== DATASET EXTRACT ==
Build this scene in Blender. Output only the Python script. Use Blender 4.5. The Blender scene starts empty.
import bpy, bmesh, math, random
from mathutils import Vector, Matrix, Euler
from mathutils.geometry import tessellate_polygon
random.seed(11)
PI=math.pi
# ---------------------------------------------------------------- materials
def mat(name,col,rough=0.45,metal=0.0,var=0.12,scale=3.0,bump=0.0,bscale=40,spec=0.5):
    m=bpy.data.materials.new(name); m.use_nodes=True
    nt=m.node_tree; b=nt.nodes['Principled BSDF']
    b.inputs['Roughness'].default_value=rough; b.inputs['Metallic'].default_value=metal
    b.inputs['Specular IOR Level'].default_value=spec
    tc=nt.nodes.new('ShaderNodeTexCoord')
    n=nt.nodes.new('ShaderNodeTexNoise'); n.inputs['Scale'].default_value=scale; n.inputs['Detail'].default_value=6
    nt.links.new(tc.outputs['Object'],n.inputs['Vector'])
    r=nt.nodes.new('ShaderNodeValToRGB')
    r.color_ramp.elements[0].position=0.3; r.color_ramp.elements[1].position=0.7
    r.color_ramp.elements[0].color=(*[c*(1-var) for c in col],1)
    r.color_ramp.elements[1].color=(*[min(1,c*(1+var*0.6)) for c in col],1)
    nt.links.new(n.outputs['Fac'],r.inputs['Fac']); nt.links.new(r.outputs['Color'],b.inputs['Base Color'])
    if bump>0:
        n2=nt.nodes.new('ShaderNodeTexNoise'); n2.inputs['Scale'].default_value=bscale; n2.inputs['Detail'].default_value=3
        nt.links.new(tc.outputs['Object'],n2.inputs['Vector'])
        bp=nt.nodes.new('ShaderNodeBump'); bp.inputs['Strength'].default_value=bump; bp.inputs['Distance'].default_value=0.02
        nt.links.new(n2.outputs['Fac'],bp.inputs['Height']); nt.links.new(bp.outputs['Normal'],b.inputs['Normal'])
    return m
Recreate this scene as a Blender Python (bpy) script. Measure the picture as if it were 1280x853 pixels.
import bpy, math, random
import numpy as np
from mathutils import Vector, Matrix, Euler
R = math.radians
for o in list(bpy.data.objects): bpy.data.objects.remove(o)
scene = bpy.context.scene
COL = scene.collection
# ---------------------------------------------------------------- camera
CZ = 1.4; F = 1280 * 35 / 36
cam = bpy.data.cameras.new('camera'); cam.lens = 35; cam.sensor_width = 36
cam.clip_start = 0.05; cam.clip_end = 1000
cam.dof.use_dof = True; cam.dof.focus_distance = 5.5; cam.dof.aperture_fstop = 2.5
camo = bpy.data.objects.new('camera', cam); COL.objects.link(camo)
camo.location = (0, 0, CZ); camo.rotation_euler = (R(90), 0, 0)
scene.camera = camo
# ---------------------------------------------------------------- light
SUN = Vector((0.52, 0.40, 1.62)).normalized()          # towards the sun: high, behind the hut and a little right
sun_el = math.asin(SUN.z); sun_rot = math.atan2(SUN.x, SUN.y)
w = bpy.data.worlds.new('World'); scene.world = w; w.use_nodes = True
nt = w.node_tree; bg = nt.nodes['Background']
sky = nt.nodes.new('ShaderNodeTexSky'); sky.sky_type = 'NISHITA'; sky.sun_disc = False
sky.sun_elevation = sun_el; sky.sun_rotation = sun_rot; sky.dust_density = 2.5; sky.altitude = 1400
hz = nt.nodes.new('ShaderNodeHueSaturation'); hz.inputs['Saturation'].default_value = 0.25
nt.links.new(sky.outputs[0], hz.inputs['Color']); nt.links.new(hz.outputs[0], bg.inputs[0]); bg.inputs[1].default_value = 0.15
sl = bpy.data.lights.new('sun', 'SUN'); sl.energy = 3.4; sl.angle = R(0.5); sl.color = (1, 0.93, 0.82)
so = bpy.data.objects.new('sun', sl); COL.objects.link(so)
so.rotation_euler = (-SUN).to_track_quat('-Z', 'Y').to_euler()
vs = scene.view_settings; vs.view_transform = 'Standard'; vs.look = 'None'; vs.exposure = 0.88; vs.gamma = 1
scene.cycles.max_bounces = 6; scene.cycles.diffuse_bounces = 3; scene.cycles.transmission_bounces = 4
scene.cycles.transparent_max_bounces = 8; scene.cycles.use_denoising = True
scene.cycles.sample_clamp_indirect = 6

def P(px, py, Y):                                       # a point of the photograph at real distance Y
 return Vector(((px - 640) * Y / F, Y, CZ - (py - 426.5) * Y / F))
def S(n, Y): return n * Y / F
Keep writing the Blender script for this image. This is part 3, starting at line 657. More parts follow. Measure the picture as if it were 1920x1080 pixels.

== REQUIRED WORK ==
Set all of the entries down again, exactly as they were given.

== TASK OUTPUT ==
Build this scene in Blender. Output only the Python script. Use Blender 4.5. The Blender scene starts empty.
import bpy, bmesh, math, random
from mathutils import Vector, Matrix, Euler
from mathutils.geometry import tessellate_polygon
random.seed(11)
PI=math.pi
# ---------------------------------------------------------------- materials
def mat(name,col,rough=0.45,metal=0.0,var=0.12,scale=3.0,bump=0.0,bscale=40,spec=0.5):
    m=bpy.data.materials.new(name); m.use_nodes=True
    nt=m.node_tree; b=nt.nodes['Principled BSDF']
    b.inputs['Roughness'].default_value=rough; b.inputs['Metallic'].default_value=metal
    b.inputs['Specular IOR Level'].default_value=spec
    tc=nt.nodes.new('ShaderNodeTexCoord')
    n=nt.nodes.new('ShaderNodeTexNoise'); n.inputs['Scale'].default_value=scale; n.inputs['Detail'].default_value=6
    nt.links.new(tc.outputs['Object'],n.inputs['Vector'])
    r=nt.nodes.new('ShaderNodeValToRGB')
    r.color_ramp.elements[0].position=0.3; r.color_ramp.elements[1].position=0.7
    r.color_ramp.elements[0].color=(*[c*(1-var) for c in col],1)
    r.color_ramp.elements[1].color=(*[min(1,c*(1+var*0.6)) for c in col],1)
    nt.links.new(n.outputs['Fac'],r.inputs['Fac']); nt.links.new(r.outputs['Color'],b.inputs['Base Color'])
    if bump>0:
        n2=nt.nodes.new('ShaderNodeTexNoise'); n2.inputs['Scale'].default_value=bscale; n2.inputs['Detail'].default_value=3
        nt.links.new(tc.outputs['Object'],n2.inputs['Vector'])
        bp=nt.nodes.new('ShaderNodeBump'); bp.inputs['Strength'].default_value=bump; bp.inputs['Distance'].default_value=0.02
        nt.links.new(n2.outputs['Fac'],bp.inputs['Height']); nt.links.new(bp.outputs['Normal'],b.inputs['Normal'])
    return m
Recreate this scene as a Blender Python (bpy) script. Measure the picture as if it were 1280x853 pixels.
import bpy, math, random
import numpy as np
from mathutils import Vector, Matrix, Euler
R = math.radians
for o in list(bpy.data.objects): bpy.data.objects.remove(o)
scene = bpy.context.scene
COL = scene.collection
# ---------------------------------------------------------------- camera
CZ = 1.4; F = 1280 * 35 / 36
cam = bpy.data.cameras.new('camera'); cam.lens = 35; cam.sensor_width = 36
cam.clip_start = 0.05; cam.clip_end = 1000
cam.dof.use_dof = True; cam.dof.focus_distance = 5.5; cam.dof.aperture_fstop = 2.5
camo = bpy.data.objects.new('camera', cam); COL.objects.link(camo)
camo.location = (0, 0, CZ); camo.rotation_euler = (R(90), 0, 0)
scene.camera = camo
# ---------------------------------------------------------------- light
SUN = Vector((0.52, 0.40, 1.62)).normalized()          # towards the sun: high, behind the hut and a little right
sun_el = math.asin(SUN.z); sun_rot = math.atan2(SUN.x, SUN.y)
w = bpy.data.worlds.new('World'); scene.world = w; w.use_nodes = True
nt = w.node_tree; bg = nt.nodes['Background']
sky = nt.nodes.new('ShaderNodeTexSky'); sky.sky_type = 'NISHITA'; sky.sun_disc = False
sky.sun_elevation = sun_el; sky.sun_rotation = sun_rot; sky.dust_density = 2.5; sky.altitude = 1400
hz = nt.nodes.new('ShaderNodeHueSaturation'); hz.inputs['Saturation'].default_value = 0.25
nt.links.new(sky.outputs[0], hz.inputs['Color']); nt.links.new(hz.outputs[0], bg.inputs[0]); bg.inputs[1].default_value = 0.15
sl = bpy.data.lights.new('sun', 'SUN'); sl.energy = 3.4; sl.angle = R(0.5); sl.color = (1, 0.93, 0.82)
so = bpy.data.objects.new('sun', sl); COL.objects.link(so)
so.rotation_euler = (-SUN).to_track_quat('-Z', 'Y').to_euler()
vs = scene.view_settings; vs.view_transform = 'Standard'; vs.look = 'None'; vs.exposure = 0.88; vs.gamma = 1
scene.cycles.max_bounces = 6; scene.cycles.diffuse_bounces = 3; scene.cycles.transmission_bounces = 4
scene.cycles.transparent_max_bounces = 8; scene.cycles.use_denoising = True
scene.cycles.sample_clamp_indirect = 6

def P(px, py, Y):                                       # a point of the photograph at real distance Y
 return Vector(((px - 640) * Y / F, Y, CZ - (py - 426.5) * Y / F))
def S(n, Y): return n * Y / F
Keep writing the Blender script for this image. This is part 3, starting at line 657. More parts follow. Measure the picture as if it were 1920x1080 pixels.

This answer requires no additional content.